##### Data for processing

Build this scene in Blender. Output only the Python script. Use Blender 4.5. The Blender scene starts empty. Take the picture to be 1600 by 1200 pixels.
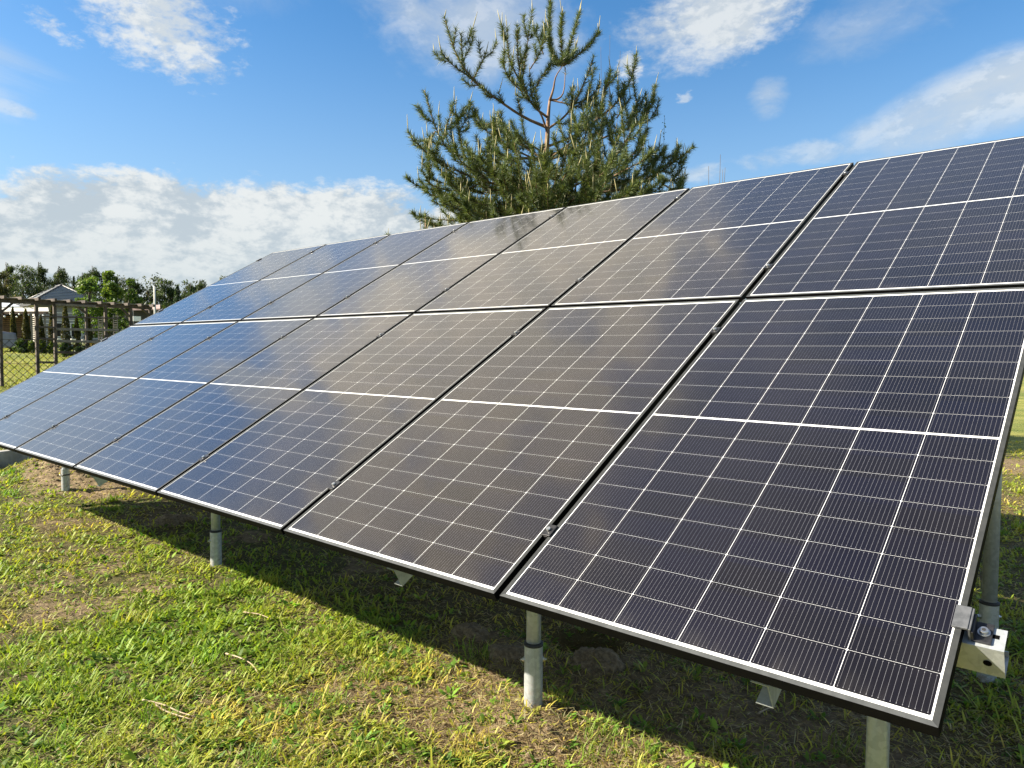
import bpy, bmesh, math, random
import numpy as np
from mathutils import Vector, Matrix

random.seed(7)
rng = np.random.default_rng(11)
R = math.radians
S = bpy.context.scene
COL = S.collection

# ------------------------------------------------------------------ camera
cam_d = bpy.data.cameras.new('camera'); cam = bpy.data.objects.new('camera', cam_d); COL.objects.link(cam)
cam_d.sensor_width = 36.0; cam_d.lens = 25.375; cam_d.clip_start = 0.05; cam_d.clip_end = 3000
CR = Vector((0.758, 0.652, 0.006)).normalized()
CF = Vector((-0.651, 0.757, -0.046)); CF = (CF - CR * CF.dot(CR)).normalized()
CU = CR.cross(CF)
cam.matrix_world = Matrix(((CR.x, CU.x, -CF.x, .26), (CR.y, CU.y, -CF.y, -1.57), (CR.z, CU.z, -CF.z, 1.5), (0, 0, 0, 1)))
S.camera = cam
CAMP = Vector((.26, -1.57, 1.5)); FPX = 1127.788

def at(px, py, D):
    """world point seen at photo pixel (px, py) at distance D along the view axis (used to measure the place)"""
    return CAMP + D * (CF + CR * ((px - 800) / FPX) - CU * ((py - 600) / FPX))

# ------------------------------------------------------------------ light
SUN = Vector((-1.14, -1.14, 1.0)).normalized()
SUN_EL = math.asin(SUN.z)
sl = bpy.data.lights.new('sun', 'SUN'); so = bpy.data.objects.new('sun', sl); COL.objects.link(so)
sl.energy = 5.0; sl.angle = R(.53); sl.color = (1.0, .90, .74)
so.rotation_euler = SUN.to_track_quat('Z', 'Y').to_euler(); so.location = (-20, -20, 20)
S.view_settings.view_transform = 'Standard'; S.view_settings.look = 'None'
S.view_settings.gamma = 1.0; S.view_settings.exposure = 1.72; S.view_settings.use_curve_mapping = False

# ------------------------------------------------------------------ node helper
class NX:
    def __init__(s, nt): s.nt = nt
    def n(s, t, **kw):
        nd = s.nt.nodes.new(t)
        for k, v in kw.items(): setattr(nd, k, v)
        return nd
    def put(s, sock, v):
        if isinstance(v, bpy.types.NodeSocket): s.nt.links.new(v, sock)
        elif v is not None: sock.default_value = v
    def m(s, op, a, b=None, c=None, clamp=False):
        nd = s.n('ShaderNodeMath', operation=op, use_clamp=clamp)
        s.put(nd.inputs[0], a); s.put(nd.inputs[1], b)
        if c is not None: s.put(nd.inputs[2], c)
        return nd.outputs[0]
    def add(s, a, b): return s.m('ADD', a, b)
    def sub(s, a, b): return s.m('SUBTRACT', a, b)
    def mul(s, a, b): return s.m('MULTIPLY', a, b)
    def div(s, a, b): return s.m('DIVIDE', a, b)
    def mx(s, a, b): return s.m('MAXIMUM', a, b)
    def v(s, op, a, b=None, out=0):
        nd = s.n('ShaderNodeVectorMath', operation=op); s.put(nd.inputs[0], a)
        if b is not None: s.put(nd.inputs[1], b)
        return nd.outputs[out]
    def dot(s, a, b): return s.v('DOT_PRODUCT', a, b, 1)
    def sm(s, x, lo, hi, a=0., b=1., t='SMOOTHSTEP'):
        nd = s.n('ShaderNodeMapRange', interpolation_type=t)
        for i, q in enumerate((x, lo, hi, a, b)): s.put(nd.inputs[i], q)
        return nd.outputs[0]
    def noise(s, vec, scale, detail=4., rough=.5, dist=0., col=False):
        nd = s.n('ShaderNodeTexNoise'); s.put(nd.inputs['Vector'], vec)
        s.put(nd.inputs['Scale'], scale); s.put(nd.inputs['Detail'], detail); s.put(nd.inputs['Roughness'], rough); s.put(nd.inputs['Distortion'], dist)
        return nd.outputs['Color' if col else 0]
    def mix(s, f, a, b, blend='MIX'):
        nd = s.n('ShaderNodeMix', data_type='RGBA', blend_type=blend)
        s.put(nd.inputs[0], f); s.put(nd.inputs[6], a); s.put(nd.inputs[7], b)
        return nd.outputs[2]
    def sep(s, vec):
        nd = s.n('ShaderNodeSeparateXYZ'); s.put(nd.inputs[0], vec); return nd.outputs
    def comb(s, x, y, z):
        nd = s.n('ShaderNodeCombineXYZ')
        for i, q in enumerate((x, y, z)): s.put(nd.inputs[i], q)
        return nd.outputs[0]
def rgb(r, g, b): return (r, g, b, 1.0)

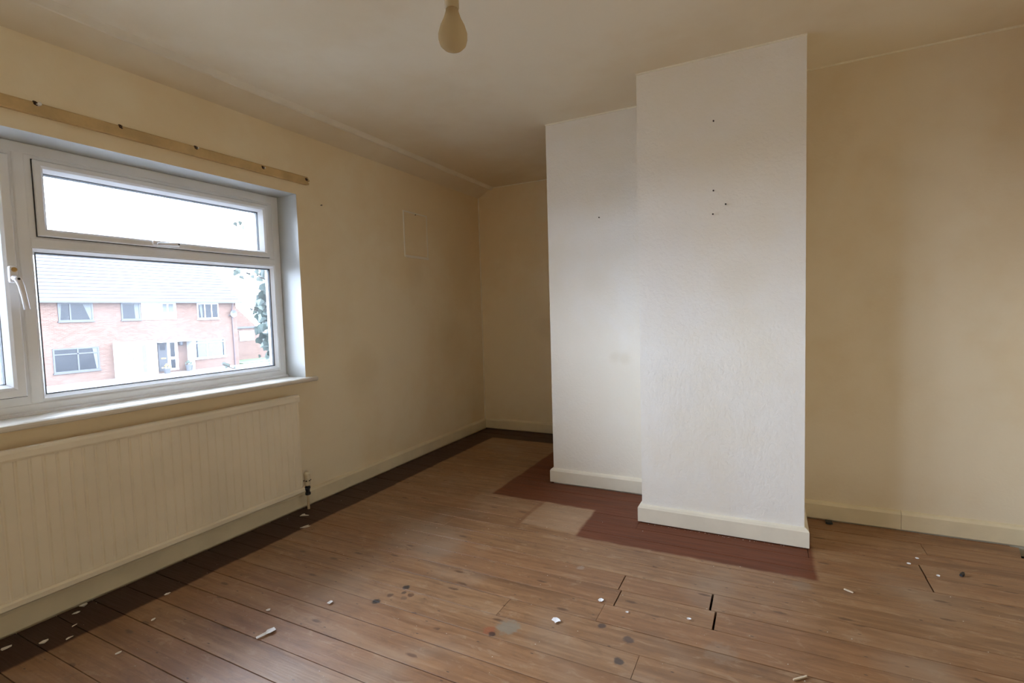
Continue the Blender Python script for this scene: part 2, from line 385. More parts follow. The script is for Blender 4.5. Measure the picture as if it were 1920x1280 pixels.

##########

Required work:
Set down again, exactly, the lines of the material above from its first line to the one with "COL = S.collection", inclusive. Leave the pictures out.

Expected answer:
Build this scene in Blender. Output only the Python script. Use Blender 4.5. The Blender scene starts empty. Take the picture to be 1600 by 1200 pixels.
import bpy, bmesh, math, random
import numpy as np
from mathutils import Vector, Matrix

random.seed(7)
rng = np.random.default_rng(11)
R = math.radians
S = bpy.context.scene
COL = S.collection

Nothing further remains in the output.